=== Recorded data ===

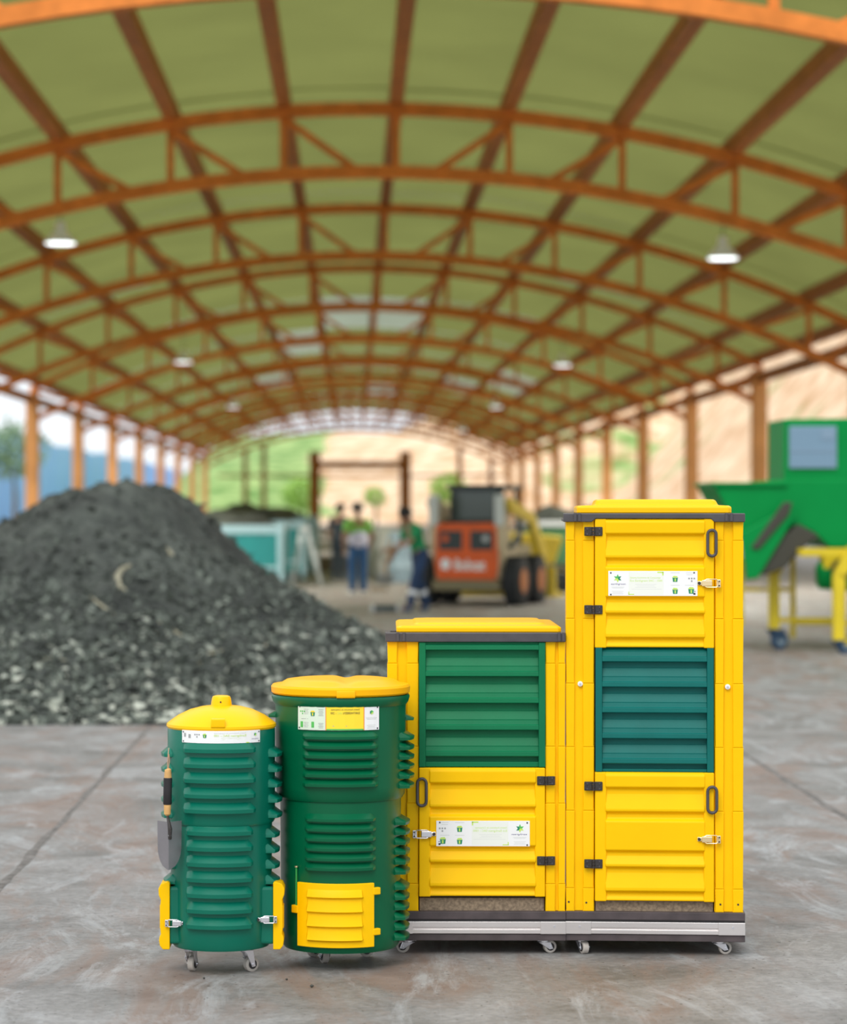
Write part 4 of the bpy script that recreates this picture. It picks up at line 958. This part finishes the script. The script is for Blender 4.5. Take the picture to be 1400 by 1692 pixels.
STRIDE = dict(pel=(0, 0, .90), nek=(0, -.16, 1.35), hed=(0, -.24, 1.49), shL=(.19, -.13, 1.28), elL=(.24, -.30, 1.05), wrL=(.12, -.50, .98), shR=(-.19, -.13, 1.28), elR=(-.25, -.22, 1.03), wrR=(-.14, -.42, .84),
              hiL=(.09, 0, .83), knL=(.10, -.14, .47), anL=(.11, -.22, .09), toL=(.12, -.38, .04), hiR=(-.09, 0, .83), knR=(-.09, .03, .46), anR=(-.10, .16, .09), toR=(-.11, .02, .04), face=(0, -.92, -.38))
pg = G(694, 1011); pl2 = Vector((pg.x, pg.y, 0)); person(pl2, -1.15, STRIDE, 'person in green shirt and navy trousers with silver bands striding beside the loader', M_GSHIRT, M_NAVY, M_BOOT, None, True)
R2 = Matrix.Rotation(-1.15, 4, 'Z')
h1 = pl2+R2 @ Vector((.10, -.55, .95)); h2 = pl2+R2 @ Vector((-.13, -.47, .80))
sh = tag(empty('shovel', (0, 0, 0)), 'long-handled shovel held by the striding person in green', 'shovel')
dv = (h2-h1).normalized(); top_ = h1-dv*.30; end = h2+dv*.45
MB().tube([top_, end], .018, 10).build('shaft', M_WOOD, sh, True)
MB().bar(end-dv*.02, end+dv*.30, .24, .03).build('blade', M_PGREY, sh, False, .02)
PG3 = G(560, 958); person((PG3.x, PG3.y, 0), 2.6, STAND, 'person in dark clothes standing behind the one in jeans', M_DCLOTH, M_DCLOTH, M_BOOT)

# ------------------------------------------------------------------ skid-steer loader seen from behind
M_RED = mat('orange_red_paint', (.80, .12, .012), .5, var=.15, vscale=4); M_CREAM = mat('cream_paint', (.62, .52, .32), .45, var=.15, vscale=3); M_CWHITE = mat('off_white_paint', (.62, .66, .62), .45)
M_TYRE = mat('tyre', (.025, .028, .03), .8, var=.3, vscale=8); M_RIM = mat('orange_rim', (.55, .17, .03), .5); M_CAB = mat('dark_cab', (.03, .045, .045), .5); M_MUD = mat('dusty_frame', (.22, .19, .11), .8); M_YMACH = mat('yellow_machine_paint', (.72, .52, .02), .45)
pg = G(770, 1001)
LO = tag(empty('skid_loader', (pg.x, pg.y, 0), -math.radians(20)), 'skid-steer loader with orange-red tailgate seen from behind', 'loader')
MB().prism([(-.50, .42), (.50, .42), (.53, .62), (.53, 1.28), (.47, 1.34), (-.47, 1.34), (-.53, 1.28), (-.53, .62)], 'y', 0, .25).build('tailgate', M_RED, LO, False, .025, 3)
tg = [c for c in LO.children if c.name.startswith('tailgate')][0]
MB().box(-.46, -.06, -.012, .03, .90, 1.22).build('grille', M_CAB, tg, False, .02); MB().box(.07, .46, -.012, .03, .90, 1.22).build('grille', M_CAB, tg, False, .02)
for gx in (-.44, .09):
    for k in range(5): MB().box(gx, gx+.35, -.02, -.010, .93+.058*k, .955+.058*k).build('grille_bar', M_DSTEEL, tg)
MB().disc((.34, -.02, 1.09), (0, 1, 0), .055, .03, 18).build('tail_lamp', M_PGREY, tg, True); MB().disc((-.34, -.02, 1.09), (0, 1, 0), .055, .03, 18).build('tail_lamp', M_RED, tg, True)
vs, fs = text_mesh('Bobcat', .26, .009); x0 = min(v[0] for v in vs); x1 = max(v[0] for v in vs); k = .52/(x1-x0)
MB().add([(-.19+(v[0]-x0)*k, -.004, .585+v[1]*.92) for v in vs], fs).build('lettering', mat('white_letters', (.85, .85, .83), .5), tg)
MB().prism([(-.42, .60), (-.31, .58), (-.26, .66), (-.29, .75), (-.36, .77), (-.43, .72)], 'y', -.006, .002).build('emblem', M_WHITE, tg)
MB().box(-.58, .58, -.03, .5, .24, .42).build('rear_bumper', M_MUD, LO, False, .03)
MB().box(-.50, .50, .1, 2.0, .30, .95).build('chassis', M_MUD, LO, False, .03)
MB().box(-.47, .47, .25, .62, .95, 1.40).build('engine_cover', M_CAB, LO, False, .03)
# rear uprights and lift arms
for s in (-1, 1):
    MB().prism([(.02, .95), (.0, 1.45), (.12, 1.72), (.32, 1.72), (.42, 1.45), (.55, 1.0), (.75, .85), (.7, .55), (.25, .5)], 'x', s*.55-.06, s*.55+.06).build('upright', M_CREAM, LO, False, .02)
    MB().box(s*.56-.075, s*.56+.075, -.02, .12, 1.30, 1.80).build('upright_post', M_CWHITE, LO, False, .02)
    MB().prism([(.05, 1.70), (.25, 1.52), (1.4, 1.32), (2.05, .72), (2.2, .30), (2.38, .30), (2.3, .85), (1.62, 1.48), (.3, 1.74)], 'x', s*.66-.05, s*.66+.05).build('lift_arm', M_CREAM if s < 0 else M_YMACH, LO, False, .02)
    MB().tube([(s*.66, .35, .95), (s*.66, 1.1, 1.30)], .045, 10).build('lift_cylinder', M_DSTEEL, LO, True)
    MB().prism([(.05, .44), (1.9, .44), (1.8, .98), (.6, 1.0), (.1, .9)], 'x', s*.52-.03, s*.52+.05).build('side_panel', M_CREAM, LO, False, .02)
    for y in (.38, 1.42):
        wh = empty('wheel', (s*.74, y, .40), 0, LO)
        MB().tube([(-.13, 0, 0), (-.11, 0, 0), (.11, 0, 0), (.13, 0, 0)], [.34, .40, .40, .34], 32).build('tyre', M_TYRE, wh, True, 0)
        MB().tube([(s*.09, 0, 0), (s*.135, 0, 0), (s*.14, 0, 0)], [.21, .20, .05], 24).build('rim', M_RIM, wh, True)
        b = MB()
        for q in range(18):
            a = 2*PI*q/18; b.bar((-.12, .40*math.cos(a), .40*math.sin(a)), (.0, .40*math.cos(a+.12), .40*math.sin(a+.12)), .045, .03); b.bar((.12, .40*math.cos(a+.17), .40*math.sin(a+.17)), (0, .40*math.cos(a+.29), .40*math.sin(a+.29)), .045, .03)
        b.build('tread', M_TYRE, wh)
# cab
cb = empty('cab', (0, 0, 0), 0, LO)
for s in (-1, 1):
    for y in (.62, 1.62): MB().bar((s*.43, y, .95), (s*.41, y+(.0 if y < 1 else -.12), 1.92), .07, .07).build('cab_post', M_CAB, cb)
    b = MB()
    for k in range(4): b.bar((s*.42, .66, 1.25+.16*k), (s*.42, 1.5, 1.25+.16*k), .02, .03)
    b.build('side_grille', M_CAB, cb)
MB().box(-.50, .50, .52, 1.62, 1.88, 1.97).build('cab_roof', M_CAB, cb, False, .03)
MB().box(-.42, .42, .62, .66, 1.30, 1.88).build('rear_window', bpy.data.materials.get('smoky') or mat('smoky', (.10, .13, .12), .15), cb)
MB().box(-.25, .25, .8, 1.3, .95, 1.1).box(-.25, .25, .78, .9, 1.1, 1.6).build('seat', M_BLK, cb, False, .03)
MB().prism([(2.2, .08), (2.95, .06), (2.9, .12), (2.4, .2), (2.38, .55), (2.25, .6)], 'x', -.85, .85).build('bucket', M_YMACH, LO, False, .01)
# green dump container behind the loader
pg = W(925, 838, 55); GC = tag(empty('dump_container', (pg.x, 55, 0)), 'green dump container with a dark load behind the loader', 'container')
M_GMACH = mat('green_machine_paint', (.0, .24, .06), .42, var=.12, vscale=2); M_DGM = mat('dull_green_paint', (.05, .17, .06), .6, var=.3, vscale=3)
MB().prism([(-.55, .45), (1.4, .45), (1.6, 1.25), (-.75, 1.25)], 'y', 0, 2.2).build('container_body', M_DGM, GC, False, .03)
MB().box(-.8, 1.65, -.05, 2.25, 1.2, 1.32).build('container_rim', M_PGREY, GC, False, .02)
heap(GC, -.7, 1.55, .05, 2.15, 1.28, .42, 21, 'container_load')
for a in (-.45, 1.2):
    for y in (.3, 1.9): MB().box(a, a+.14, y-.07, y+.07, 0, .46).build('leg', M_DSTEEL, GC)
pg = W(884, 838, 50); YH = tag(empty('barrow', (pg.x, 50, 0), .5), 'yellow wheelbarrow tipped up behind the loader', 'wheelbarrow')
MB().prism([(-.45, .75), (.25, .55), (.45, 1.05), (-.55, 1.15)], 'y', -.3, .3).build('tray', M_YMACH, YH, False, .04)
MB().tube([(-.3, -.28, .7), (.55, -.1, .25)], .025, 8).tube([(-.3, .28, .7), (.55, .1, .25)], .025, 8).bar((-.2, -.28, .72), (-.25, -.28, 0), .04, .04).bar((-.2, .28, .72), (-.25, .28, 0), .04, .04).build('frame', M_DSTEEL, YH)
MB().disc((.55, 0, .2), (0, 1, 0), .2, .09, 20).build('wheel', M_TYRE, YH, False, .02)

# ------------------------------------------------------------------ green screening machine at right
DG = 30.0; SG = F/DG; gx = (1180-VX)/SG
GM = tag(empty('screening_machine', (gx, DG, 0)), 'green compost screening machine on a yellow wheeled frame at right', 'machine')
ug = lambda x: (x-1180)/SG
zg = lambda y: HC-(y-VY)/SG
M_GBR = mat('bright_green_paint', (.0, .25, .05), .45, var=.08, vscale=2, spec=.12); M_BGREY = mat('blue_grey_screen', (.17, .28, .38), .3); M_DHOLE = mat('dark_rubber', (.05, .048, .035), .8)
MB().prism([(ug(1180), zg(802)), (ug(1300), zg(792)), (ug(1620), zg(792)), (ug(1620), zg(905)), (ug(1372), zg(905)), (ug(1345), zg(880)), (ug(1320), zg(868)), (ug(1228), zg(890))], 'y', 0, 1.5).build('hopper', M_GBR, GM, False, .02)
MB().box(ug(1180)-.03, ug(1300), -.04, 1.54, zg(803), zg(797)).build('hopper_rim', M_GBR, GM, False, .01)
MB().prism([(ug(1297), zg(800)), (ug(1297), zg(692)), (ug(1620), zg(688)), (ug(1620), zg(800))], 'y', .05, 1.2).build('control_cabinet', M_GBR, GM, False, .02)
cc = [c for c in GM.children if c.name.startswith('control_cabinet')][0]
MB().box(ug(1305), ug(1384), .02, .06, zg(774), zg(704)).build('display_panel', M_BGREY, cc, False, .01)
MB().box(ug(1305), ug(1384), .014, .03, zg(746), zg(743)).box(ug(1358), ug(1380), .012, .03, zg(726), zg(708)).build('panel_strip', mat('panel_strip', (.2, .3, .4), .4), cc)
MB().prism([(ug(1222), zg(880)), (ug(1300), zg(838)), (ug(1312), zg(852)), (ug(1250), zg(955)), (ug(1232), zg(958))], 'y', -.14, -.02).build('chute_cheek', M_GBR, GM, False, .015)
b = MB()
MB().prism([(ug(1238), zg(905)), (ug(1292), zg(830)), (ug(1306), zg(830)), (ug(1300), zg(850)), (ug(1250), zg(908))], 'y', -.17, -.12).build('chute_slot', M_DHOLE, GM, False, .01)
MB().prism([(ug(1252), zg(945)), (ug(1285), zg(890)), (ug(1318), zg(866)), (ug(1352), zg(885)), (ug(1325), zg(905)), (ug(1295), zg(938)), (ug(1262), zg(950))], 'y', -.10, .9).build('conveyor_belt', M_DHOLE, GM, False, .02)
M_YFR = mat('yellow_frame_paint', (.72, .55, .01), .45, var=.12, vscale=4)
def leg(x, y0, y1, wd, yy, bend=None):
    b = MB(); h = wd/SG
    D2 = DG+yy
    if bend: b.bar((ug(bend), yy, zg(y0)), (ug(x), yy, zg(y0+45)), h, h); b.bar((ug(x), yy, zg(y0+42)), (ug(x), yy, zg(y1)), h, h)
    else: b.bar((ug(x), yy, zg(y0)), (ug(x), yy, zg(y1)), h, h)
    b.build('frame_leg', M_YFR, GM, False, .008)
leg(1248, 925, 1041, 9, 1.1); leg(1292, 905, 1044, 17, .55, 1318); leg(1330, 895, 1060, 9, .8); leg(1377, 905, 1056, 19, -.35, 1402); leg(1470, 905, 1056, 17, -.35); leg(1560, 905, 1060, 12, .9)
for (a, c, y, yy, t) in ((1318, 1620, 912, .3, 13), (1318, 1620, 912, -.3, 13), (1250, 1330, 979, 1.0, 7), (1296, 1400, 1028, .55, 8), (1380, 1580, 1058, -.35, 9), (1330, 1580, 1035, .85, 7)):
    MB().bar((ug(a), yy, zg(y)), (ug(c), yy, zg(y)), .07, t/SG).build('frame_rail', M_YFR, GM, False, .008)
MB().bar((ug(1320), -.3, zg(912)), (ug(1320), 1.1, zg(912)), .07, .08).build('frame_rail', M_YFR, GM, False, .008)
M_CBLUE = mat('blue_castor', (.02, .06, .12), .5)
for x, yy in ((1294, .55), (1380, -.35), (1470, -.35)):
    z0 = zg(1044 if yy > 0 else 1056); r = min(.11, z0*.5+.03)
    c = empty('machine_castor', (ug(x), yy, 0), .5, GM)
    MB().prism([(-.07, z0), (.07, z0), (.09, r), (.03, r), (-.05, z0-.06)], 'y', -.05, -.035).prism([(-.07, z0), (.07, z0), (.09, r), (.03, r), (-.05, z0-.06)], 'y', .035, .05).box(-.08, .08, -.06, .06, z0-.015, z0+.01).build('fork', M_CBLUE, c)
    MB().disc((.06, 0, r), (0, 1, 0), r, .055, 24).build('wheel', M_CBLUE, c, False, .01); MB().disc((.06, 0, r), (0, 1, 0), r*.5, .07, 16).build('hub', M_DRUMB, c, True)
MB().tube([(ug(1352), .1, zg(950)), (ug(1358), .1, zg(950)), (ug(1402), .1, zg(952)), (ug(1440), .1, zg(952))], [.11, .16, .17, .16], 20).build('motor', M_GBR, GM, True)
MB().disc((ug(1388), -.12, zg(940)), (0, 1, 0), .11, .09, 24).build('pulley', M_CAB, GM, True)
MB().box(ug(1360), ug(1440), -.05, .25, zg(940), zg(912)).build('motor_bracket', M_YFR, GM, False, .01)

===

Work to do: Take the lines from the start of the material to the line with "PG3 = G(560, 958);", both included, and transcribe them exactly without the pictures.

The reply:
Write part 4 of the bpy script that recreates this picture. It picks up at line 958. This part finishes the script. The script is for Blender 4.5. Take the picture to be 1400 by 1692 pixels.
STRIDE = dict(pel=(0, 0, .90), nek=(0, -.16, 1.35), hed=(0, -.24, 1.49), shL=(.19, -.13, 1.28), elL=(.24, -.30, 1.05), wrL=(.12, -.50, .98), shR=(-.19, -.13, 1.28), elR=(-.25, -.22, 1.03), wrR=(-.14, -.42, .84),
              hiL=(.09, 0, .83), knL=(.10, -.14, .47), anL=(.11, -.22, .09), toL=(.12, -.38, .04), hiR=(-.09, 0, .83), knR=(-.09, .03, .46), anR=(-.10, .16, .09), toR=(-.11, .02, .04), face=(0, -.92, -.38))
pg = G(694, 1011); pl2 = Vector((pg.x, pg.y, 0)); person(pl2, -1.15, STRIDE, 'person in green shirt and navy trousers with silver bands striding beside the loader', M_GSHIRT, M_NAVY, M_BOOT, None, True)
R2 = Matrix.Rotation(-1.15, 4, 'Z')
h1 = pl2+R2 @ Vector((.10, -.55, .95)); h2 = pl2+R2 @ Vector((-.13, -.47, .80))
sh = tag(empty('shovel', (0, 0, 0)), 'long-handled shovel held by the striding person in green', 'shovel')
dv = (h2-h1).normalized(); top_ = h1-dv*.30; end = h2+dv*.45
MB().tube([top_, end], .018, 10).build('shaft', M_WOOD, sh, True)
MB().bar(end-dv*.02, end+dv*.30, .24, .03).build('blade', M_PGREY, sh, False, .02)
PG3 = G(560, 958); person((PG3.x, PG3.y, 0), 2.6, STAND, 'person in dark clothes standing behind the one in jeans', M_DCLOTH, M_DCLOTH, M_BOOT)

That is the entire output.